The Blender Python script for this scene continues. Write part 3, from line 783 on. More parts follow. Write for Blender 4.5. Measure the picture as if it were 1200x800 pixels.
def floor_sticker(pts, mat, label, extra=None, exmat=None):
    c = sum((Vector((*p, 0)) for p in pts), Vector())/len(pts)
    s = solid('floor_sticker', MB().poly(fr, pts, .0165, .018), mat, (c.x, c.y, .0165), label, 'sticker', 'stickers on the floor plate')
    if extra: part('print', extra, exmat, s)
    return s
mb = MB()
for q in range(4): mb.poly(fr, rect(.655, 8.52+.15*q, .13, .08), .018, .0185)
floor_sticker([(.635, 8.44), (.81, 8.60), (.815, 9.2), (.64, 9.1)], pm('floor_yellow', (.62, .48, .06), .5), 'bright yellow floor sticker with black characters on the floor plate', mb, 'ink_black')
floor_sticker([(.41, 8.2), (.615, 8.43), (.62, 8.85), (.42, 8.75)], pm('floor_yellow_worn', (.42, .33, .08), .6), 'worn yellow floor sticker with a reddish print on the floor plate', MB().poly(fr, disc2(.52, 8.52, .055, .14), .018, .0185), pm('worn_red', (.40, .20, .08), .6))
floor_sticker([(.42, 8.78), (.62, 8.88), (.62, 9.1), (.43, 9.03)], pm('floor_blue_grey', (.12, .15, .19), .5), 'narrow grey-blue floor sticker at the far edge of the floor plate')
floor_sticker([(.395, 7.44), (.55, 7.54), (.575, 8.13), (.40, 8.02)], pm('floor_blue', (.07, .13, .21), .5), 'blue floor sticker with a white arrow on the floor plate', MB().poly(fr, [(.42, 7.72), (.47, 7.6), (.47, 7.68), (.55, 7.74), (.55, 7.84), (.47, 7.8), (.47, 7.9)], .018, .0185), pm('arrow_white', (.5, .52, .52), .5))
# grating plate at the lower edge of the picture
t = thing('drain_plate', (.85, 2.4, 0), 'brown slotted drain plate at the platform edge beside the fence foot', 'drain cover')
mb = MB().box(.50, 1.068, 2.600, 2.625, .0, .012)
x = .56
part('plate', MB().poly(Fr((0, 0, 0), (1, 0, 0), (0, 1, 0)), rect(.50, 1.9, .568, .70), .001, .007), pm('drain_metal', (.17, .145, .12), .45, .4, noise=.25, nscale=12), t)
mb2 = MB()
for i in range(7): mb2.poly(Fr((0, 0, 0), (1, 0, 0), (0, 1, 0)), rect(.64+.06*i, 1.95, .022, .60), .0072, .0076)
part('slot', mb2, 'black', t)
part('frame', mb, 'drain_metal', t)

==

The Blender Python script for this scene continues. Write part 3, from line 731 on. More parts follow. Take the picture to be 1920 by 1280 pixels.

» **WRITTEN REQUEST**
Only the lines from the one with "were 1200x800 pixels." to the one with "part('frame', mb, 'drain_metal', t)" are wanted; extract them exactly, both ends included.

» **WRITTEN RESPONSE**
The Blender Python script for this scene continues. Write part 3, from line 783 on. More parts follow. Write for Blender 4.5. Measure the picture as if it were 1200x800 pixels.
def floor_sticker(pts, mat, label, extra=None, exmat=None):
    c = sum((Vector((*p, 0)) for p in pts), Vector())/len(pts)
    s = solid('floor_sticker', MB().poly(fr, pts, .0165, .018), mat, (c.x, c.y, .0165), label, 'sticker', 'stickers on the floor plate')
    if extra: part('print', extra, exmat, s)
    return s
mb = MB()
for q in range(4): mb.poly(fr, rect(.655, 8.52+.15*q, .13, .08), .018, .0185)
floor_sticker([(.635, 8.44), (.81, 8.60), (.815, 9.2), (.64, 9.1)], pm('floor_yellow', (.62, .48, .06), .5), 'bright yellow floor sticker with black characters on the floor plate', mb, 'ink_black')
floor_sticker([(.41, 8.2), (.615, 8.43), (.62, 8.85), (.42, 8.75)], pm('floor_yellow_worn', (.42, .33, .08), .6), 'worn yellow floor sticker with a reddish print on the floor plate', MB().poly(fr, disc2(.52, 8.52, .055, .14), .018, .0185), pm('worn_red', (.40, .20, .08), .6))
floor_sticker([(.42, 8.78), (.62, 8.88), (.62, 9.1), (.43, 9.03)], pm('floor_blue_grey', (.12, .15, .19), .5), 'narrow grey-blue floor sticker at the far edge of the floor plate')
floor_sticker([(.395, 7.44), (.55, 7.54), (.575, 8.13), (.40, 8.02)], pm('floor_blue', (.07, .13, .21), .5), 'blue floor sticker with a white arrow on the floor plate', MB().poly(fr, [(.42, 7.72), (.47, 7.6), (.47, 7.68), (.55, 7.74), (.55, 7.84), (.47, 7.8), (.47, 7.9)], .018, .0185), pm('arrow_white', (.5, .52, .52), .5))
# grating plate at the lower edge of the picture
t = thing('drain_plate', (.85, 2.4, 0), 'brown slotted drain plate at the platform edge beside the fence foot', 'drain cover')
mb = MB().box(.50, 1.068, 2.600, 2.625, .0, .012)
x = .56
part('plate', MB().poly(Fr((0, 0, 0), (1, 0, 0), (0, 1, 0)), rect(.50, 1.9, .568, .70), .001, .007), pm('drain_metal', (.17, .145, .12), .45, .4, noise=.25, nscale=12), t)
mb2 = MB()
for i in range(7): mb2.poly(Fr((0, 0, 0), (1, 0, 0), (0, 1, 0)), rect(.64+.06*i, 1.95, .022, .60), .0072, .0076)
part('slot', mb2, 'black', t)
part('frame', mb, 'drain_metal', t)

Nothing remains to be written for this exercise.